== What the exercise asks ==
Repeat every record below exactly, but leave out any pictures.

-- Start of Entries --

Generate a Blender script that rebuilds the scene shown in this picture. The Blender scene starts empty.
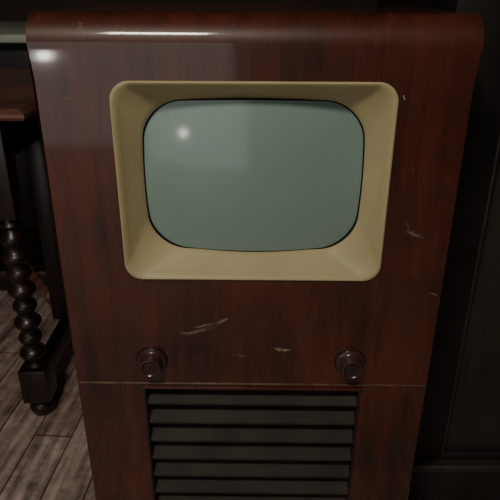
import bpy, bmesh, math, random
from mathutils import Vector, Matrix
random.seed(4)
C = bpy.context.scene.collection

# ---------------- materials ----------------
def mat_base(name):
    m = bpy.data.materials.new(name); m.use_nodes = True
    nt = m.node_tree; b = nt.nodes['Principled BSDF']
    return m, nt, b
def plain(name, col, rough=0.5, metal=0.0, coat=0.0, coat_r=0.1, noise=0.0, nscale=30, bump=0.0, spec=0.5):
    m, nt, b = mat_base(name)
    b.inputs['Roughness'].default_value = rough
    b.inputs['Metallic'].default_value = metal
    b.inputs['Coat Weight'].default_value = coat
    b.inputs['Coat Roughness'].default_value = coat_r
    b.inputs['Specular IOR Level'].default_value = spec
    tc = nt.nodes.new('ShaderNodeTexCoord')
    n = nt.nodes.new('ShaderNodeTexNoise'); n.inputs['Scale'].default_value = nscale
    n.inputs['Detail'].default_value = 6
    nt.links.new(tc.outputs['Object'], n.inputs['Vector'])
    r = nt.nodes.new('ShaderNodeValToRGB')
    r.color_ramp.elements[0].position = 0.3; r.color_ramp.elements[1].position = 0.7
    r.color_ramp.elements[0].color = (*[c*(1-noise) for c in col], 1)
    r.color_ramp.elements[1].color = (*[min(1, c*(1+noise)) for c in col], 1)
    nt.links.new(n.outputs['Fac'], r.inputs['Fac'])
    nt.links.new(r.outputs['Color'], b.inputs['Base Color'])
    if bump:
        bp = nt.nodes.new('ShaderNodeBump'); bp.inputs['Strength'].default_value = bump
        bp.inputs['Distance'].default_value = 0.002
        nt.links.new(n.outputs['Fac'], bp.inputs['Height'])
        nt.links.new(bp.outputs['Normal'], b.inputs['Normal'])
    return m
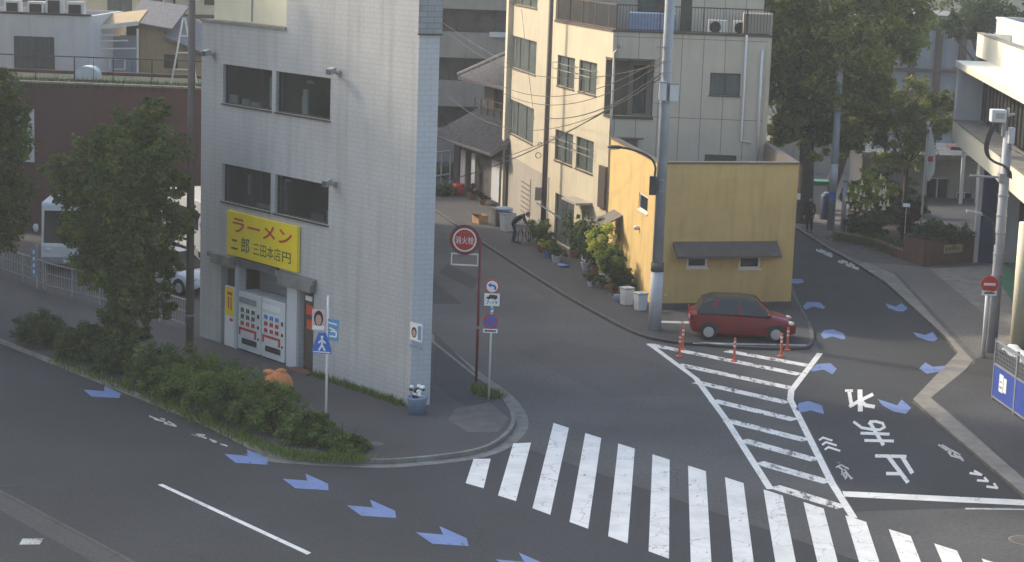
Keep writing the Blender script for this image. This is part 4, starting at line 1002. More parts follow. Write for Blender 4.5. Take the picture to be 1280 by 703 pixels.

-- End of Entries --

== Finished task ==
Generate a Blender script that rebuilds the scene shown in this picture. The Blender scene starts empty.
import bpy, bmesh, math, random
from mathutils import Vector, Matrix
random.seed(4)
C = bpy.context.scene.collection

# ---------------- materials ----------------
def mat_base(name):
    m = bpy.data.materials.new(name); m.use_nodes = True
    nt = m.node_tree; b = nt.nodes['Principled BSDF']
    return m, nt, b
def plain(name, col, rough=0.5, metal=0.0, coat=0.0, coat_r=0.1, noise=0.0, nscale=30, bump=0.0, spec=0.5):
    m, nt, b = mat_base(name)
    b.inputs['Roughness'].default_value = rough
    b.inputs['Metallic'].default_value = metal
    b.inputs['Coat Weight'].default_value = coat
    b.inputs['Coat Roughness'].default_value = coat_r
    b.inputs['Specular IOR Level'].default_value = spec
    tc = nt.nodes.new('ShaderNodeTexCoord')
    n = nt.nodes.new('ShaderNodeTexNoise'); n.inputs['Scale'].default_value = nscale
    n.inputs['Detail'].default_value = 6
    nt.links.new(tc.outputs['Object'], n.inputs['Vector'])
    r = nt.nodes.new('ShaderNodeValToRGB')
    r.color_ramp.elements[0].position = 0.3; r.color_ramp.elements[1].position = 0.7
    r.color_ramp.elements[0].color = (*[c*(1-noise) for c in col], 1)
    r.color_ramp.elements[1].color = (*[min(1, c*(1+noise)) for c in col], 1)
    nt.links.new(n.outputs['Fac'], r.inputs['Fac'])
    nt.links.new(r.outputs['Color'], b.inputs['Base Color'])
    if bump:
        bp = nt.nodes.new('ShaderNodeBump'); bp.inputs['Strength'].default_value = bump
        bp.inputs['Distance'].default_value = 0.002
        nt.links.new(n.outputs['Fac'], bp.inputs['Height'])
        nt.links.new(bp.outputs['Normal'], b.inputs['Normal'])
    return m
Keep writing the Blender script for this image. This is part 4, starting at line 1002. More parts follow. Write for Blender 4.5. Take the picture to be 1280 by 703 pixels.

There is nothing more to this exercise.